No, if we want serious democratic reform we need serious economic reform. The biggest step would be mandatory industrial democracy – requiring every business with more than ten staff to have a third of its Board elected by the staff (this is the model used in Germany, Austria and the Nordic Countries).
This gives workers an immediate sense that the economy is not just something that is done to them but something they're part of. But that isn't enough in itself because the economy is still dominated by overseas corporations which aren't particularly responsive to any host nation's democracy.
That is what leaves me a difficult ultimate conclusion. The decline in democracy, the decline in trust in institutions, the decline in social cohesion – all track closely to the arrival of neoliberalism and globalisation. These are fundamentally theories that the only valid way to run the economy is to not run the economy but to stay out of the way (except when corporations ask you to do something).
This 'corporations as a proxy for the public good' model of politics is undimmed. For some reason the Scottish Government under John Swinney still thinks the only way to improve public services is for ever-greater economic growth resulting from precisely the practices which have undermined public services.

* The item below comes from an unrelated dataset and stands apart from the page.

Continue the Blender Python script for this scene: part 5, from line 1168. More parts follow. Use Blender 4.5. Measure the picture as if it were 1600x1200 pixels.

Making major changes in our economy is not impossible. Make any form of public support for business conditional on increased industrial democracy, perhaps create a consumer agency to fight relentlessly for the interests of the public over corporations, create an industrial strategy to run more of the economy in a 'foundational economy' mode (i.e. specifically for the public good).
After all, globalisation is basically over with the US and its new-found love of tariffs on Chinese imports, and neoliberalism is undermining the strength and effectiveness of its strongest advocate nations in Europe and the US. Something else is coming, one way or another.
If it is worse, there is a good chance the century-long democratic experiment in Europe is at risk. If it is better, perhaps an engaged nation of civically-active citizens will fuel a health democracy again. It doesn't feel like that's what we have just now.